Natalie Bell is a journalist who has worked for more than 25 years as a news reporter for broadcast and print news organizations in the Northeast, Midwest and Southern U.S. Her work has been carried by national and international news organizations, such as Dow Jones & Co. and National Public Radio. She is specialized in covering public affairs, in particular education. As a Fulbright-Hayes fellow, she covered political and cultural transition in post-apartheid South Africa.

She received her undergraduate in Journalism from Howard University and her Masters from the School of Journalism at Columbia University. In 2001, she served as a delegate to the United Nations World Conference Against Racism. She has also taught journalism and media studies as an adjunct professor for SUNY College at Old Westbury in the Department of American Studies.

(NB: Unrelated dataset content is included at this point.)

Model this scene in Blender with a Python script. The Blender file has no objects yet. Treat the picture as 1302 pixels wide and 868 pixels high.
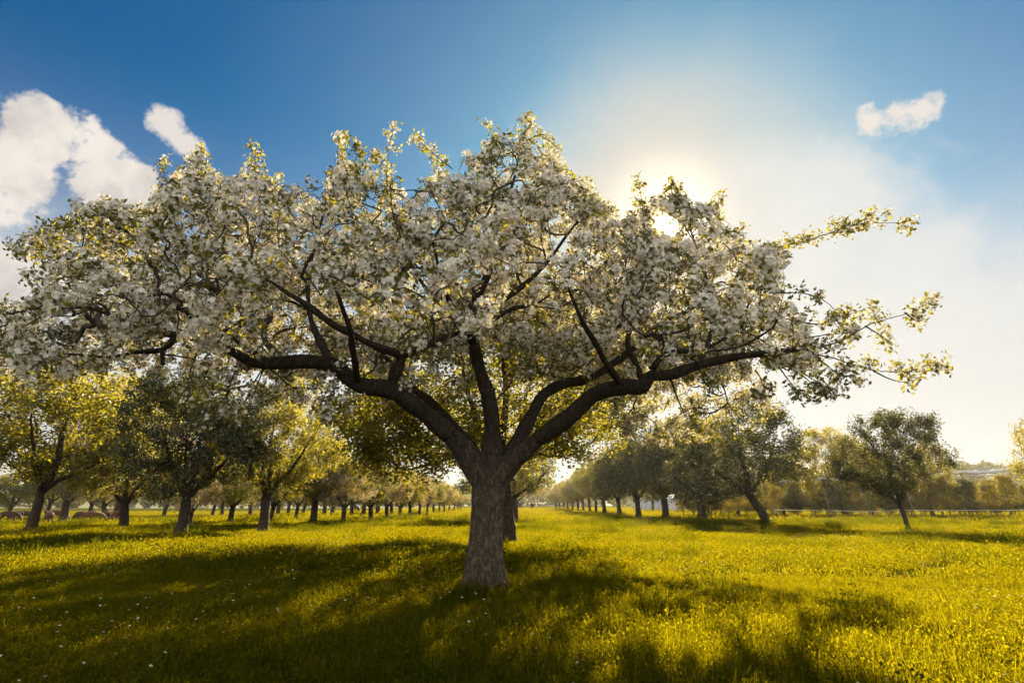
import bpy, bmesh, math, random
import numpy as np
from mathutils import Vector, Matrix

random.seed(7)
RNG = np.random.default_rng(7)
SC = bpy.context.scene
COL = SC.collection
R = math.radians

# ------------------------------------------------------------------ camera
PW, PH, FPX = 1302.0, 868.0, 723.33          # photograph size and focal length in its pixels (20 mm on 36 mm)
CAM = np.array([0.0, 0.0, 1.1])
TILT = R(15.9)
cam = bpy.data.cameras.new('camera')
cam.lens = 20.0
cam.sensor_width = 36.0
cam.clip_start = 0.05
cam.clip_end = 3000
cam_o = bpy.data.objects.new('camera', cam)
COL.objects.link(cam_o)
cam_o.location = CAM
cam_o.rotation_euler = (R(90) + TILT, 0, 0)
SC.camera = cam_o


def ray(u, v):
    """direction of a photograph pixel"""
    dx, dy = (u - PW / 2) / FPX, (PH / 2 - v) / FPX
    return np.array([dx, math.cos(TILT) - dy * math.sin(TILT), math.sin(TILT) + dy * math.cos(TILT)])


def at(u, v, Y):
    d = ray(u, v)
    return CAM + d * (Y / d[1])


def project(P):
    q = np.asarray(P, float) - CAM
    fw = q[..., 1] * math.cos(TILT) + q[..., 2] * math.sin(TILT)
    up = -q[..., 1] * math.sin(TILT) + q[..., 2] * math.cos(TILT)
    return PW / 2 + FPX * q[..., 0] / fw, PH / 2 - FPX * up / fw


# ------------------------------------------------------------------ light
SUN_DIR = ray(848, 287)
SUN_DIR /= np.linalg.norm(SUN_DIR)
SUN_EL = math.asin(SUN_DIR[2])
SUN_AZ = math.atan2(SUN_DIR[0], SUN_DIR[1])
EXPOSURE = 1.9
SUN_STRENGTH = 5.0
SKY_STRENGTH = 0.0535
SC.view_settings.view_transform = 'Standard'
SC.view_settings.look = 'None'
SC.view_settings.gamma = 1.0
SC.view_settings.use_curve_mapping = False
SC.view_settings.exposure = EXPOSURE

sun = bpy.data.lights.new('sun', 'SUN')
sun.energy = SUN_STRENGTH
sun.angle = R(0.53)
sun.color = (1.0, 0.86, 0.58)
sun_o = bpy.data.objects.new('sun', sun)
COL.objects.link(sun_o)
sun_o.location = (20, 60, 40)
sun_o.rotation_euler = Vector(SUN_DIR).to_track_quat('Z', 'Y').to_euler()


class NT:
    """small helper for building node trees"""

    def __init__(s, tree):
        s.t = tree
        s.n = tree.nodes
        s.l = tree.links
        s.n.clear()

    def new(s, kind, **kw):
        n = s.n.new(kind)
        for k, v in kw.items():
            if hasattr(n, k) and k not in n.inputs:
                setattr(n, k, v)
        return n

    def put(s, sock, val):
        if hasattr(val, 'is_output'):
            s.l.new(val, sock)
        else:
            sock.default_value = val

    def math(s, op, a, b=None, c=None, clamp=False):
        n = s.n.new('ShaderNodeMath')
        n.operation = op
        n.use_clamp = clamp
        s.put(n.inputs[0], a)
        if b is not None:
            s.put(n.inputs[1], b)
        if c is not None:
            s.put(n.inputs[2], c)
        return n.outputs[0]

    def vmath(s, op, a, b=None, scale=None):
        n = s.n.new('ShaderNodeVectorMath')
        n.operation = op
        s.put(n.inputs[0], a)
        if b is not None:
            s.put(n.inputs[1], b)
        if scale is not None:
            s.put(n.inputs['Scale'], scale)
        return n.outputs['Value'] if op in ('DOT_PRODUCT', 'LENGTH', 'DISTANCE') else n.outputs[0]

    def smooth(s, v, a, b, lo=0.0, hi=1.0):
        n = s.n.new('ShaderNodeMapRange')
        n.interpolation_type = 'SMOOTHSTEP'
        s.put(n.inputs[0], v)
        n.inputs[1].default_value, n.inputs[2].default_value = a, b
        n.inputs[3].default_value, n.inputs[4].default_value = lo, hi
        return n.outputs[0]

    def mix(s, f, a, b, blend='MIX'):
        n = s.n.new('ShaderNodeMix')
        n.data_type = 'RGBA'
        n.blend_type = blend
        s.put(n.inputs[0], f)
        s.put(n.inputs[6], a)
        s.put(n.inputs[7], b)
        return n.outputs[2]

    def noise(s, vec, scale, detail=4.0, rough=0.55, dim='3D', distortion=0.0):
        n = s.n.new('ShaderNodeTexNoise')
        n.noise_dimensions = dim
        if vec is not None:
            s.l.new(vec, n.inputs['Vector'])
        n.inputs['Scale'].default_value = scale
        n.inputs['Detail'].default_value = detail
        n.inputs['Roughness'].default_value = rough
        n.inputs['Distortion'].default_value = distortion
        return n.outputs[0]

    def ramp(s, f, stops):
        n = s.n.new('ShaderNodeValToRGB')
        e = n.color_ramp.elements
        while len(e) < len(stops):
            e.new(0.5)
        for el, (p, c) in zip(e, stops):
            el.position = p
            el.color = (c[0], c[1], c[2], 1)
        s.put(n.inputs[0], f)
        return n.outputs[0]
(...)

Ms. Bell has family roots in Prentiss, Mississippi, and met Thomas Armstrong while researching her own family history. She is a native of Nashville, Tennessee, and has lived and worked as a television news reporter in Mississippi.

Since the publishing of the book in 2011, she has been engaged in an oral history project, in partnership with the Center for Oral History & Cultural Heritage at the University of Southern Mississippi. The goal is to promote the preservation of historically black educational institutions in Mississippi, which served the needs of African American children during an era when racial segregation would have denied many black students any educational opportunities.